Hawke's Bay Civil Defence's group controller, Ian Macdonald, says the bad weather was a "two-to-three-year event".
Remember the 100-year-old floods a decade or so ago? We had two in close proximity.
So for the Napier system to creak after this week's rainfall, will concern the town's council and wastewater experts.
What happens in Napier isn't unusual.
Around New Zealand, town stormwater and sewerage systems sometimes mix together in heavy rainfall, and you get a diluted, disgusting sewage soup going into waterways and harbours via stormwater systems.
That's because our stormwater and sewerage systems are old, and expensive to fix. In some towns around our clean green country, stormwater goes straight into sewerage systems. Band aids don't work - eventually they bust.
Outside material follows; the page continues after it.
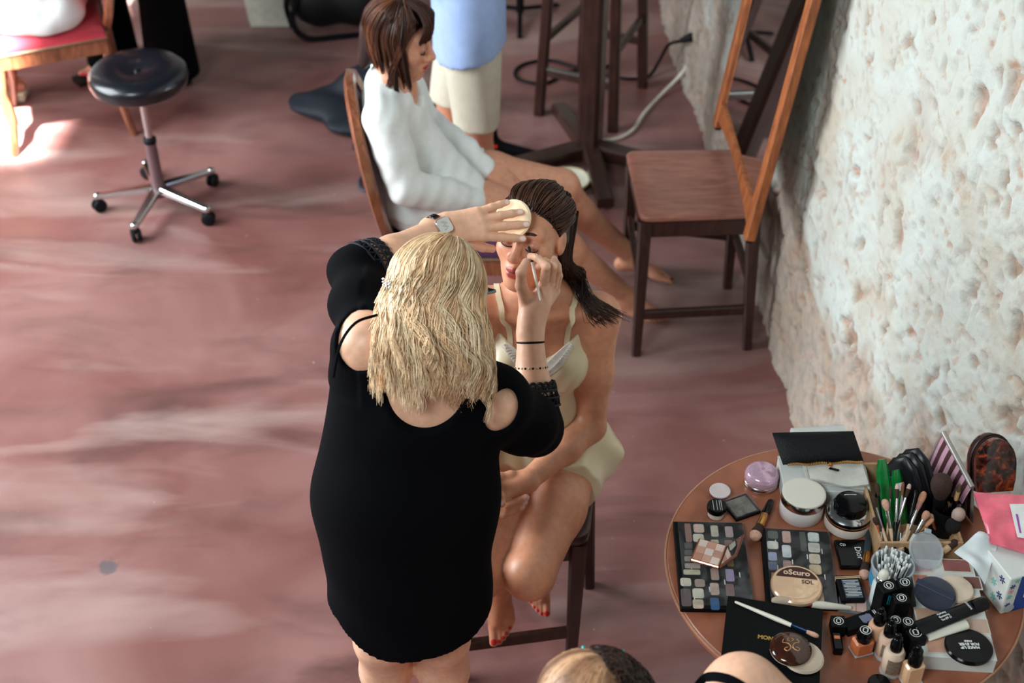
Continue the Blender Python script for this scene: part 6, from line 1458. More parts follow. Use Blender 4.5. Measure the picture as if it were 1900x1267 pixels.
# --- black cartons with round white emblems
def carton(label, px, h, w=.030, d=.030, rot=.1, tilt=0.0, r=.0095, g=None):
    p = PZ(px[0], px[1], TZ+h); t = thing('black_carton', label, 'box', (p.x, p.y, TZ), rot, None); 
    mb = MB(); mb.box((0, 0, h/2), (w, d, h), bev=.001); build('carton_body', mb, M_box, t); logo_cc(t, (0, 0, h+.0006), r, M_ink, 1.45)
    return t
M_teal2 = pc(30, 150, 170, .4)
k1 = carton('tall black carton with a white emblem and two teal strokes', (1649, 1086), .085, .040, .030, .35)
mb = MB()
for s in (0, 1): mb.box((-.006+.005*s, -.0155, .060-.003*s), (.002, .0008, .026))
build('teal_stroke', mb, M_teal2, k1)
carton('black carton with a white emblem in front of the powder puff, the rear one', (1679, 1080), .092, .026, .026, .12)
carton('black carton with a white emblem directly in front of the rear one', (1673, 1109), .080, .032, .028, .08)
carton('black carton with a white emblem behind the tallest pump bottle', (1662, 1150), .072, .026, .024, .25)
carton('black carton with a white emblem next to the tube of cream', (1685, 1153), .072, .026, .026, .2)
carton('black carton with a white emblem nearest the white box front corner', (1699, 1173), .064, .034, .034, .2, r=.0115)
carton('low black carton with a white emblem left of the printed black tube', (1556, 1152), .030, .028, .03, -.05)
# black printed tube-like carton lying behind the copper bottle
c, w, d, a = quad([(1560, 1150), (1628, 1125), (1640, 1148), (1575, 1170)], .02); t = thing('printed_black_carton', 'black carton lying flat with a block of small white print', 'box', (c.x, c.y, TZ), a)
mb = MB(); mb.box((0, 0, .010), (w, d, .020), bev=.001); build('carton_body', mb, M_box, t); mb = MB()
for i in range(9): mb.box((.008-.0022*0+.0028*(i-4), -.001*(i % 3), .0203), (.0015, d*(.55+.1*((i*3) % 4)/3), .0003))
build('print_lines', mb, pc(150, 160, 190, .5), t)
mb = MB()
for i in range(3): mb.box((.030+.004*i, .004, .0203), (.002, d*.5, .0003))
build('print_heading', mb, M_ink, t)
# small black lipstick sample
c = T(1553, 1193, .012); t = thing('lipstick_tester', 'small black lipstick case with a copper square', 'lipstick', (c.x, c.y, TZ), -.05); mb = MB(); mb.box((0, 0, .010), (.020, .046, .020), bev=.003); build('case', mb, M_gloss, t); mb = MB(); mb.box((.0, .008, .0204), (.011, .008, .001)); build('colour_square', mb, pc(210, 120, 74, .4), t)

# --- foundation bottles
def pump_bottle(label, px, rb, hb, liquid, round_=True, hc=.030, pr=.010, labelm=None, tip=True, g='foundation bottles'):
    p = T(*px); t = thing('foundation_bottle', label, 'bottle', (p.x, p.y, TZ), .3, g)
    M_l = pc(*liquid, .22, coat=.5)
    mb = MB()
    if round_: mb.lathe([(0, 0), (rb*.9, 0), (rb, .003), (rb, hb-.010), (rb*.8, hb-.002), (pr, hb)], 28); build('glass_body', mb, M_l, t, 40); mb = MB(); mb.lathe([(rb*1.01, 0), (rb*1.04, .002), (rb*1.04, .007), (rb*1.0, .009)], 28); build('glass_foot', mb, M_frost, t, 40)
    else: mb.box((0, 0, hb/2), (rb*2, rb*1.5, hb), bev=.004); build('glass_body', mb, M_l, t); mb = MB(); mb.box((0, 0, .003), (rb*2.08, rb*1.58, .005), bev=.001); build('glass_foot', mb, M_frost, t)
    mb = MB(); mb.lathe([(pr*1.15, hb-.002), (pr*1.2, hb), (pr*1.2, hb+hc*.55), (pr*1.0, hb+hc*.62), (pr*.95, hb+hc), (pr*.6, hb+hc+.003), (0, hb+hc+.004)], 20); cp_ = build('black_cap', mb, M_gloss, t, 50)
    if tip: mb = MB(); mb.lathe([(pr*.55, hb+hc+.002), (pr*.5, hb+hc+.010), (pr*.3, hb+hc+.013), (0, hb+hc+.0135)], 14); build('pump_top', mb, M_gloss, t, 50)
    if labelm: mb = MB(); K = 12; R = Matrix.Rotation(-.3, 4, 'Z'); mb.add([R @ Vector((rb*1.012*math.sin(x), -rb*1.012*math.cos(x), z)) for z in (.014, hb-.016) for x in np.linspace(-.8, .8, K)], [(i, i+1, K+i+1, K+i) for i in range(K-1)]); build('label', mb, labelm, t)
    return t
M_lab = mat('printed_grey_label', srgb(122, 104, 92), .6, var=.4, scale=200)
pump_bottle('peach foundation bottle at the back of the bottle group', (1622, 1192), .019, .062, (222, 172, 140))
pump_bottle('beige pump bottle with a grey label, middle of the bottle group', (1640, 1216), .019, .066, (206, 176, 154), labelm=M_lab)
pump_bottle('pale beige pump bottle with a grey label, standing nearest to the camera', (1651, 1246), .0205, .070, (214, 190, 168), labelm=M_lab)
pump_bottle('square tan foundation bottle with a black cap beside the white box', (1688, 1262), .019, .054, (222, 178, 138), False, .036, .0115)
b = pump_bottle('square copper bottle with an emblem on its black cap', (1597, 1208), .0195, .038, (196, 110, 66), False, .022, .0125, tip=False, g=None)
logo_cc(b, (0, 0, .0645), .0105, M_ink, .9)
p = T(1632, 1266, .02); t = thing('round_black_cap', 'round glossy black cap at the bottom edge of the table', 'pot', (p.x, p.y, TZ)); mb = MB(); mb.lathe([(0, 0), (.021, 0), (.022, .003), (.022, .018), (.020, .021), (0, .022)], 28); build('cap_body', mb, M_gloss, t, 40)  # a loose black cap, built as a squat closed cylinder

# --- tub of cotton swabs
p = T(1647, 1088); t = thing('swab_tub', 'round frosted tub holding cotton swabs', 'tub', (p.x, p.y, TZ))
mb = MB(); R1, HT = .043, .068; mb.lathe([(0, 0), (R1*.9, 0), (R1*.92, .003), (R1, HT), (R1-.0025, HT), (R1*.89, .004), (0, .004)], 40); build('tub_body', mb, M_frost, t, 50)
mb = MB(); mb.tube([(R1*math.cos(a), R1*math.sin(a), HT) for a in np.linspace(0, 2*math.pi, 41)], .0018, 6); build('rim', mb, M_frost, t, 50)
mb = MB(); mb.add([Vector((R1*1.0*math.cos(a)*.985, R1*.985*math.sin(a), z)) for z in (.02, .046) for a in np.linspace(2.6, 4.1, 14)], [(i, i+1, 14+i+1, 14+i) for i in range(13)]); build('blue_label', mb, pc(60, 150, 196, .5), t)
M_cot = mat('cotton', srgb(226, 228, 226), .95); rng = random.Random(4); swm = None; SWP = Vector((p.x, p.y, TZ))
for i in range(46):
    if swm is None:
        mb = MB(); mb.lathe([(.001, .006), (.001, .070)], 6); s1 = build('stick', mb, M_cot, None); mb = MB(); mb.lathe([(0, .068), (.0022, .070), (.0027, .075), (.0022, .080), (0, .082)], 8); s2 = build('cotton_tip', mb, M_cot, None, 60); swm = (s1.data, s2.data)
        bpy.data.objects.remove(s1); bpy.data.objects.remove(s2)
    a = rng.uniform(0, 6.28); r = R1*.72*math.sqrt(rng.random()); e = tag(empty('cotton_swab', SWP+Vector((r*.75*math.cos(a), r*.75*math.sin(a), .0005+.006*rng.random()))), 'white cotton swab in the frosted tub', 'cotton swab', 'cotton swabs in the tub')
    e.rotation_euler = (-.12*math.sin(a)*r/R1*2, .12*math.cos(a)*r/R1*2, 0)
    for nm, me in (('stick', swm[0]), ('cotton_tip', swm[1])): o = bpy.data.objects.new(nm, me); COL.objects.link(o); o.parent = e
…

And at some point councils have to find the money to sort out holding tanks, or pipes, or treatment systems.
I lived in Whangarei when that town's sewerage and water treatment system was so broken, the district council had consent from the regional council to dump over 20,000cu m of sewage into the local harbour.
To its credit, Whangarei fixed the problem in response to an uprising from the locals, one of whom was so incensed he dumped a bucket of raw sewage in the council foyer.
Napier has a monitoring system that allows it to make a plea like it did yesterday - help us out before we have a spill.
And there are plans already in train to upgrade the stormwater and sewerage systems, so that Ahuriri is a pristine treasure.
Let's just hope there are no "once in a 100 years" floods.